To family or not to family for Thanksgiving?

Chris Slattery

By the end of tomorrow, many of us will be going home for Thanksgiving Break.

We’ve earned three days off, right? I mean, is it just me or has everyone felt incredibly stressed for the past month? Maybe it’s the depressing weather, or maybe it’s because we’ve all been anxious about Adam Sandler’s new movie.

Whatever the reason, it’s about time we go home to spend a few days with family before we have to do it again in a month. I almost feel as if the inventors of the holidays figured, “We should probably get all this family time out of the way in one fell swoop.”

This can be a difficult, confusing time (“Did the world really need ‘Jack & Jill?’”), because while we love our families, something can feel off. While everyone says, “I’m just seeing my relatives for Thanksgiving,” there is occasionally that back-of-the-mind thought of, “Maybe it’s time to move on.”

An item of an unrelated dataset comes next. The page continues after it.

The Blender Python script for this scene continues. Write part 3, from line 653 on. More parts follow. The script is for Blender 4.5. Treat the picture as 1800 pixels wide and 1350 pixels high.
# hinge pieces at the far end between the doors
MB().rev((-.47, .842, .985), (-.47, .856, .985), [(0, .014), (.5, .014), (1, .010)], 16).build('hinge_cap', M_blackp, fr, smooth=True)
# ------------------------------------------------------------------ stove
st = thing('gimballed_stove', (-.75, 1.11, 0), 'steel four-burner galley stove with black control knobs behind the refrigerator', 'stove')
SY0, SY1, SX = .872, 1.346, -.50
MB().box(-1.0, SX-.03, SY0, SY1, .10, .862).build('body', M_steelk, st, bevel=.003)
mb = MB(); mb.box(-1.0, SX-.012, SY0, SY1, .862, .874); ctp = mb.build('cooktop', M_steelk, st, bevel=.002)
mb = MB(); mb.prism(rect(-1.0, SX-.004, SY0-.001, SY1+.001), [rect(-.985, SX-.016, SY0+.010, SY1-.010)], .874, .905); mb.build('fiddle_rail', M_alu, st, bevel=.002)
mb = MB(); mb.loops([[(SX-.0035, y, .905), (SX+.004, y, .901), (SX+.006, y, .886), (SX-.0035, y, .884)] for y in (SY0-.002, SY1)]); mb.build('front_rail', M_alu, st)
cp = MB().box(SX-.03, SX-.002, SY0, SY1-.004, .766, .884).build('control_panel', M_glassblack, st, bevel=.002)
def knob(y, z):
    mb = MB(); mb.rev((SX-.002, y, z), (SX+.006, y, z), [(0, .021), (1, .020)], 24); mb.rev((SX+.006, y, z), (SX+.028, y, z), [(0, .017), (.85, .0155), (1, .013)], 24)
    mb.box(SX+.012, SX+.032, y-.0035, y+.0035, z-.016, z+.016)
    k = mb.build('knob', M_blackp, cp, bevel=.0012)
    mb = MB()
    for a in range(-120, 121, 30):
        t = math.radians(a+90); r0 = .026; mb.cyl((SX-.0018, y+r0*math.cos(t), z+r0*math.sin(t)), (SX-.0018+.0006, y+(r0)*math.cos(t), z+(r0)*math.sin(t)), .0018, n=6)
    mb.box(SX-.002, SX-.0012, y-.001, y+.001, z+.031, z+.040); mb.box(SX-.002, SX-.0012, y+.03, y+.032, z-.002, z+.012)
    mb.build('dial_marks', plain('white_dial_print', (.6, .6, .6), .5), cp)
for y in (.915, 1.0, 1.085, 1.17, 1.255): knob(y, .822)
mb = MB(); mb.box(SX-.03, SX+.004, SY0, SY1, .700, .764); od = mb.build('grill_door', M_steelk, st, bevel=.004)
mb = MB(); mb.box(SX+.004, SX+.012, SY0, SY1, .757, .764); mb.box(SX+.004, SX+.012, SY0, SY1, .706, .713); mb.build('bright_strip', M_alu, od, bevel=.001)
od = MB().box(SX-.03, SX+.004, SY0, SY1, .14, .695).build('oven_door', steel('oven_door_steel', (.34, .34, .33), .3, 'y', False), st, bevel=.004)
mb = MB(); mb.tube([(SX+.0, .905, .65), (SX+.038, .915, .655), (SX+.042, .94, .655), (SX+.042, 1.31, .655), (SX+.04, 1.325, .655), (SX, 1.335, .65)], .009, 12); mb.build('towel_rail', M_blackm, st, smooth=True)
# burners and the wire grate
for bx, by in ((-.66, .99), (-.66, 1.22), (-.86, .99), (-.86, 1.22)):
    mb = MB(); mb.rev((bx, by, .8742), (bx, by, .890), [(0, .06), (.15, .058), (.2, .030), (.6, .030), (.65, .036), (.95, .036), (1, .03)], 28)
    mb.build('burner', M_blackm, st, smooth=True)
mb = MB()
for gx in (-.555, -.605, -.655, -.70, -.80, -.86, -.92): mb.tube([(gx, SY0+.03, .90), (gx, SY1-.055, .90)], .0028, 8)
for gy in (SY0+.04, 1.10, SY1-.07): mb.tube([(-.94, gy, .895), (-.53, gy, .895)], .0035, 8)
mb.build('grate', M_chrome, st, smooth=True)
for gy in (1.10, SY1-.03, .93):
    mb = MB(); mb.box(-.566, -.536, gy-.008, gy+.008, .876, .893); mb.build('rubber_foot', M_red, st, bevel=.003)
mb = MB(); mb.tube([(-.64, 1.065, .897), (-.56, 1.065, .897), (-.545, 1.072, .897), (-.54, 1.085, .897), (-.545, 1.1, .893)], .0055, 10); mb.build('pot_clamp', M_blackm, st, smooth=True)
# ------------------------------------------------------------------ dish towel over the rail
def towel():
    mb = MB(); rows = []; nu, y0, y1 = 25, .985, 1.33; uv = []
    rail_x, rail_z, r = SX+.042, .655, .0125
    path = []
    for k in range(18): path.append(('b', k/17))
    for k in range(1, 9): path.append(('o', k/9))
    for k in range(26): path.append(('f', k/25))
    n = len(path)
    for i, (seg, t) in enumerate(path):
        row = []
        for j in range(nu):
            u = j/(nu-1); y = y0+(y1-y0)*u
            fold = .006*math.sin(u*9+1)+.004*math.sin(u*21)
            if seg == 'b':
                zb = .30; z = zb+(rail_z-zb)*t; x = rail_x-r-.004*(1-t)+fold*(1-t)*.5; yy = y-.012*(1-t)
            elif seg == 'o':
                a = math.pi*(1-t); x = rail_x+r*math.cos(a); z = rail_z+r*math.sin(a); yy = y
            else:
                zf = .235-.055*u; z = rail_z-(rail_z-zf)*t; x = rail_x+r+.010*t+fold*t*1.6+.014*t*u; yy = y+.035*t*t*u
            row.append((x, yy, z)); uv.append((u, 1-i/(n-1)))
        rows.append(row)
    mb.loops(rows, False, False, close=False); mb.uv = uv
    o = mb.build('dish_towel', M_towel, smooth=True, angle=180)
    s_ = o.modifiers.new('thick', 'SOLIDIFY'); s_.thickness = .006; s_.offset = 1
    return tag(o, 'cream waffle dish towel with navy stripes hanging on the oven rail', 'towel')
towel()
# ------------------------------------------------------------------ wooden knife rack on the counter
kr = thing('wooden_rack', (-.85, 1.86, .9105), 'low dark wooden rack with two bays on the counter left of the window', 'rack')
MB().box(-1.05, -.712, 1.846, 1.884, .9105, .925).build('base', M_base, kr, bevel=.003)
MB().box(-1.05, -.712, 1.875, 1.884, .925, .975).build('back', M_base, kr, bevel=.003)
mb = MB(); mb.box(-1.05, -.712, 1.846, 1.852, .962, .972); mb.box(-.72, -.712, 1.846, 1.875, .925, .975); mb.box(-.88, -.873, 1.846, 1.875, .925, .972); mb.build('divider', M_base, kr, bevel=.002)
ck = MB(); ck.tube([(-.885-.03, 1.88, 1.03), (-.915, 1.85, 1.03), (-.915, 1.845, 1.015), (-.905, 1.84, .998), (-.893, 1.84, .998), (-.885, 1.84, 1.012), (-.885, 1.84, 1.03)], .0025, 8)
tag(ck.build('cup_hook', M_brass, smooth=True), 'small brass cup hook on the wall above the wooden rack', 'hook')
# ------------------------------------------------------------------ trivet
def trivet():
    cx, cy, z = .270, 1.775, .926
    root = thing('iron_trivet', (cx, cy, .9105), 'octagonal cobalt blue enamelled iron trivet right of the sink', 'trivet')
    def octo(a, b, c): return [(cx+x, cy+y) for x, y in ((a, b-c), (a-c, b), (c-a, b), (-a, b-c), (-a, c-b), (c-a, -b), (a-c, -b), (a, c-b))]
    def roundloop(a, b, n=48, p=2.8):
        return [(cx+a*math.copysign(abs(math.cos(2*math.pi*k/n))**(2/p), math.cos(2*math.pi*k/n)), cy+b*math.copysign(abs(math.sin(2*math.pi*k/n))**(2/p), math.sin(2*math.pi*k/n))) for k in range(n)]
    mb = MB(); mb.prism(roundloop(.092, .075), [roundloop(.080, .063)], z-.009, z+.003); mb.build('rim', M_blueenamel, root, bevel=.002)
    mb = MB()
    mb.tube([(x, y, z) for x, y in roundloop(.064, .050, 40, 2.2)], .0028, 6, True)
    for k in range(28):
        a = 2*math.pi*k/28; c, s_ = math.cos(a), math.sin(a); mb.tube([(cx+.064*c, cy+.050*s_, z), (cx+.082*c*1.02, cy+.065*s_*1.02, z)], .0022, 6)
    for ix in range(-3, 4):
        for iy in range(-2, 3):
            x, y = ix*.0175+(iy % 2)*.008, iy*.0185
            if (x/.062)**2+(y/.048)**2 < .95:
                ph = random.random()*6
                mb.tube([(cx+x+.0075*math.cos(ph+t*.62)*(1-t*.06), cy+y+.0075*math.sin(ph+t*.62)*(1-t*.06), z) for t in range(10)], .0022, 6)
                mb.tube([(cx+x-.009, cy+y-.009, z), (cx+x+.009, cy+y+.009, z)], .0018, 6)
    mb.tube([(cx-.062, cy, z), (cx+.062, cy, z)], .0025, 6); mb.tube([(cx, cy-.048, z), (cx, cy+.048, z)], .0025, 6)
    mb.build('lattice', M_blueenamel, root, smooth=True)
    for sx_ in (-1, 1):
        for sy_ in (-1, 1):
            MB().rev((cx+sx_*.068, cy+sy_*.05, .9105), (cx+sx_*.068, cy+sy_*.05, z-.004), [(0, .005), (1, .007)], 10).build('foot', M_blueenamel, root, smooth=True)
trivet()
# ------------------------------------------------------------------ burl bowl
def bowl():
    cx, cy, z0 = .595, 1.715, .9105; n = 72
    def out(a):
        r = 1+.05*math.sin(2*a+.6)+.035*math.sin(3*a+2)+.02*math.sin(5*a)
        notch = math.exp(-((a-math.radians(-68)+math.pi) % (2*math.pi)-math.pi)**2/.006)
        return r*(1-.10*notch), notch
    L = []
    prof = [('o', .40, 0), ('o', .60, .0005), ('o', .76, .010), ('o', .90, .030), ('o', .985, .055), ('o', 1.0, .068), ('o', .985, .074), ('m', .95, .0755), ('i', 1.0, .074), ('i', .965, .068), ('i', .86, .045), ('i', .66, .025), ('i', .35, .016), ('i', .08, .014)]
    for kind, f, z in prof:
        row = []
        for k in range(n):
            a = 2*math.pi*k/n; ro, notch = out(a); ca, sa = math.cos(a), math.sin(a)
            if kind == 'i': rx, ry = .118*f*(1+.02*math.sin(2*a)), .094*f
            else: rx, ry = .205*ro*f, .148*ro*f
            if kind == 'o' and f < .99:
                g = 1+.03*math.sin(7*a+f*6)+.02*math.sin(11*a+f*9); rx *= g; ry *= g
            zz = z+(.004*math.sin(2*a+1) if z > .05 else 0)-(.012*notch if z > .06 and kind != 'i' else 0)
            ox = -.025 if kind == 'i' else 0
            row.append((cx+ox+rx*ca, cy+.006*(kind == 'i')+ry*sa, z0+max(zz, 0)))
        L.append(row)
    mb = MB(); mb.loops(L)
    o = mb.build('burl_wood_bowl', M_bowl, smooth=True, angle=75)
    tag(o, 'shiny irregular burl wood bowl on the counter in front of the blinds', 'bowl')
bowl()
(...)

We’re college students and we don’t live with our parents anymore. We can visit from time to time, but the feeling of “going home for the holidays” is fading. It’s not really “home” these days, is it? It’s “my parents’ place” or “grandma’s house” or “Olive Garden.”

This feeling is tough. We have to spend time with family because, well, they’re family. Depending on your relationships, you love them unconditionally or tolerate them enough, or resent the fact that you lived with these people for so long. We spend time with these people because that’s what we do and that’s what we’ve always done. But we can’t do it forever; we’ve growing and maturing and setting our own paths.

I guess the question I’m getting at is: When is it appropriate to start your own Thanksgiving Day traditions? It’s very similar to the trick-or-treating dilemma during Halloween, only with fewer costumes (although this differs from family to family). It’s not as if there is a designated year where we can say, “I want to eat tofurkey with my girlfriend this year” or “I’d prefer to spend Turkey Day with a group of close friends because they did that at Hogwarts.”

Other than the fact those kids were British and fictional, yeah, I can kind of see the point.

This isn’t a bash of family gatherings, because it’s understood that we’ll be doing that forever. We’ll always be dropping in for holidays in the future because we still love each other — we’re not robots (“I’ll be back”). Instead, it is an attempt to figure out if this eventual separation is considered “growing up” or “being selfish.” This is one of the last emancipations of our family before we become a true individual, but are we doing it because we have to? Or is it because, once we go on break, we imagine of all the other places we could be?

It all sounds so horrible, but there shouldn’t be anything negative about branching out. If you’ve ever read “The Lottery,” you recognize the merit in investigating your traditions. Adam Sandler still has a tradition of making movies, after all.